--- start ---
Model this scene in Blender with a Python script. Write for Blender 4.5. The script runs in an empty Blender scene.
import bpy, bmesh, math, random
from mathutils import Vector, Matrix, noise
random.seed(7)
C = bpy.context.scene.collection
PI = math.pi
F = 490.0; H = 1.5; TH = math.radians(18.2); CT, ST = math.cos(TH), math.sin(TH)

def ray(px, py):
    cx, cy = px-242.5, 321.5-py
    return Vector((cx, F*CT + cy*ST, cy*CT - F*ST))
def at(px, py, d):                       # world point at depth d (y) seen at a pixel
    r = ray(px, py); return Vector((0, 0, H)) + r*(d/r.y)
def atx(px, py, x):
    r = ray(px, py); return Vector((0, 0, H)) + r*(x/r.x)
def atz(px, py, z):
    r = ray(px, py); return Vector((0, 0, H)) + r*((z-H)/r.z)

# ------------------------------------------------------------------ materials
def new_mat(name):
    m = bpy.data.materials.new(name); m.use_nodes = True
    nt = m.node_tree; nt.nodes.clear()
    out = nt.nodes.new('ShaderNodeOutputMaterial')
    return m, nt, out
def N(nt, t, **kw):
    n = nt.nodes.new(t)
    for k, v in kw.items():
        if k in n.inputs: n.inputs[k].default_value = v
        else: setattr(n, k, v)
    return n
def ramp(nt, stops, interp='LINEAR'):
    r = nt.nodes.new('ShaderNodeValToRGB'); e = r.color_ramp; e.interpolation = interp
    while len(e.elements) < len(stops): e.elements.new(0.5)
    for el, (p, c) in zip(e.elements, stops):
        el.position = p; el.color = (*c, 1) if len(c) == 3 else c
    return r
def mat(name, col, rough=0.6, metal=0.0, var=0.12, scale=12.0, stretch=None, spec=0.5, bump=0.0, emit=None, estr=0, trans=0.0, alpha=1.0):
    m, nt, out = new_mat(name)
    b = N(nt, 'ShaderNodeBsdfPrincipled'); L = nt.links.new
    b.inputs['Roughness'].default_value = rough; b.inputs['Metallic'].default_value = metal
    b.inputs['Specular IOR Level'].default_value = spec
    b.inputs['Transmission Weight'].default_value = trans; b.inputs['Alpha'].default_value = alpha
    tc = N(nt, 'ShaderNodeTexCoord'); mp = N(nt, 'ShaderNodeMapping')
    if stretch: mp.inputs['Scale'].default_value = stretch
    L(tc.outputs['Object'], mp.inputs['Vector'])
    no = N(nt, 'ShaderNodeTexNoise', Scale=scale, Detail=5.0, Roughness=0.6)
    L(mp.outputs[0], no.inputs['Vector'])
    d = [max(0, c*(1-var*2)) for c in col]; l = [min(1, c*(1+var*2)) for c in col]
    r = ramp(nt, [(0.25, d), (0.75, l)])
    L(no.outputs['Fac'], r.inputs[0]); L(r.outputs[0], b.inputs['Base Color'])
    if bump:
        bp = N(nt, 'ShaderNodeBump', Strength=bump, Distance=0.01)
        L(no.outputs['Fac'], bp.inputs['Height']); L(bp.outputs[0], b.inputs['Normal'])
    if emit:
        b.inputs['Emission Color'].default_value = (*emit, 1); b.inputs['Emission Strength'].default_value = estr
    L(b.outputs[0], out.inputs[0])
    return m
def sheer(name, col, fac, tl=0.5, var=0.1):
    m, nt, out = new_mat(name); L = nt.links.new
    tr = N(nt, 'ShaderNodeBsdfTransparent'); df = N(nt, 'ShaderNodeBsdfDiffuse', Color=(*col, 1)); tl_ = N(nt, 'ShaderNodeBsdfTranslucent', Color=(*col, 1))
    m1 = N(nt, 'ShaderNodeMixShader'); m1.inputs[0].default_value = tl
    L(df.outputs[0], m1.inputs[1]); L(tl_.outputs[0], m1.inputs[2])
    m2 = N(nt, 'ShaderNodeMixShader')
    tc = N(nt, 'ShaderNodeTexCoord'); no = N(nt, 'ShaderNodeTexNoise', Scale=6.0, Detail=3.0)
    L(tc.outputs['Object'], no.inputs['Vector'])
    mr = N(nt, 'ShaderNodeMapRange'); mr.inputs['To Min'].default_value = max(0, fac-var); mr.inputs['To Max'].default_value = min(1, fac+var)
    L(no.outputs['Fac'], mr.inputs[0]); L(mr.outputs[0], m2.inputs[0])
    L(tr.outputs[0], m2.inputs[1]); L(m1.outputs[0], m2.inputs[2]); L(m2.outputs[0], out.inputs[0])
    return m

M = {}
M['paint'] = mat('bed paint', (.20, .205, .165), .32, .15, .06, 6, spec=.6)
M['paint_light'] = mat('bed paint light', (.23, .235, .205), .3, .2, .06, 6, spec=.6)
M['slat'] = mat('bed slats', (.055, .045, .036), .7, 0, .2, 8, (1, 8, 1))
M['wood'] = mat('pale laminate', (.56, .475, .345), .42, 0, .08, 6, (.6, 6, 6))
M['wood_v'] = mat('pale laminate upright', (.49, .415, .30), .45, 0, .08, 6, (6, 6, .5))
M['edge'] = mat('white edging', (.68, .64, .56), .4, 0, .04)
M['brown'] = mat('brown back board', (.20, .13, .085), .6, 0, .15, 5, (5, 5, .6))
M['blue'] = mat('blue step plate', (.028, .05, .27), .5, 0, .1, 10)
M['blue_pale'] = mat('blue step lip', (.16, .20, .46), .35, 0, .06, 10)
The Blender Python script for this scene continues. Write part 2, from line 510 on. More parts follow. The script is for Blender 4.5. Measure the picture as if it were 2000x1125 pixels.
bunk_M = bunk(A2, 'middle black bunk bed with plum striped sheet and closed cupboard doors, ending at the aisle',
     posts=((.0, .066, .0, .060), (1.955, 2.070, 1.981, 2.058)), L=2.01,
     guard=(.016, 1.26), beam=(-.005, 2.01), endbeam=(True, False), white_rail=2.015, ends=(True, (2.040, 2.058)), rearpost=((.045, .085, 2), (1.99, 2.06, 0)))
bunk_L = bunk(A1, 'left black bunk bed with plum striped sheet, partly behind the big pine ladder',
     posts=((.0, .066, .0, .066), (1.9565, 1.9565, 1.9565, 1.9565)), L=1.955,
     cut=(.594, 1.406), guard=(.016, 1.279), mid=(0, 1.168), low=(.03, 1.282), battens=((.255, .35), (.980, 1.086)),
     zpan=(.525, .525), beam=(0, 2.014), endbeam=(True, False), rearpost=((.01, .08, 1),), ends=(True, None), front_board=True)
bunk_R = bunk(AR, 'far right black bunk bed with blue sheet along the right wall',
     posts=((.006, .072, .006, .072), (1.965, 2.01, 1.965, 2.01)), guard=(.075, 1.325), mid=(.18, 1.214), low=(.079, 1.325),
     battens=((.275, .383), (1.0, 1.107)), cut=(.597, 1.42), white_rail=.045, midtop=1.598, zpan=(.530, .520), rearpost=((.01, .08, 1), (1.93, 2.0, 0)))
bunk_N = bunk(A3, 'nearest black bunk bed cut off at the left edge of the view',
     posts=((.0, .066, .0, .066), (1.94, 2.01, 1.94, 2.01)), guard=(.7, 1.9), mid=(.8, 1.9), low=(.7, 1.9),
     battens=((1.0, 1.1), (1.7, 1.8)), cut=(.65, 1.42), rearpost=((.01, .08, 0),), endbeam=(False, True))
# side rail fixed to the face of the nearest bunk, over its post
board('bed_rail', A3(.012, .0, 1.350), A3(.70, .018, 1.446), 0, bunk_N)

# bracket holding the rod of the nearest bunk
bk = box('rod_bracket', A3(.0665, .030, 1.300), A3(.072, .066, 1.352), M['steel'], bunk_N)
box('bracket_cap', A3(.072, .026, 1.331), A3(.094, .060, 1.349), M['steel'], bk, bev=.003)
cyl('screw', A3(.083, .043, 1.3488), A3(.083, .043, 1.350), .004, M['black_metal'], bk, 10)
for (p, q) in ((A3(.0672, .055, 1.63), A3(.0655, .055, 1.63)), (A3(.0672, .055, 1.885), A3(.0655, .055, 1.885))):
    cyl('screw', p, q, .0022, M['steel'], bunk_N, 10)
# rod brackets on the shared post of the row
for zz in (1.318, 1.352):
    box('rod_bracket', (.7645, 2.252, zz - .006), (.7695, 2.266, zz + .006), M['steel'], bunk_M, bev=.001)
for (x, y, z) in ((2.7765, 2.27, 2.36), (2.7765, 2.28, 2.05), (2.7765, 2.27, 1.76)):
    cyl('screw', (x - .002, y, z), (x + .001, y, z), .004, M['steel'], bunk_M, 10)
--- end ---
Extract the lines from the line with "M['wood'] = mat('pale" to the line with "M['blue_pale'] = mat('blue", inclusive, reproducing them exactly and leaving out every other line.

WRITTEN SOLUTION |
M['wood'] = mat('pale laminate', (.56, .475, .345), .42, 0, .08, 6, (.6, 6, 6))
M['wood_v'] = mat('pale laminate upright', (.49, .415, .30), .45, 0, .08, 6, (6, 6, .5))
M['edge'] = mat('white edging', (.68, .64, .56), .4, 0, .04)
M['brown'] = mat('brown back board', (.20, .13, .085), .6, 0, .15, 5, (5, 5, .6))
M['blue'] = mat('blue step plate', (.028, .05, .27), .5, 0, .1, 10)
M['blue_pale'] = mat('blue step lip', (.16, .20, .46), .35, 0, .06, 10)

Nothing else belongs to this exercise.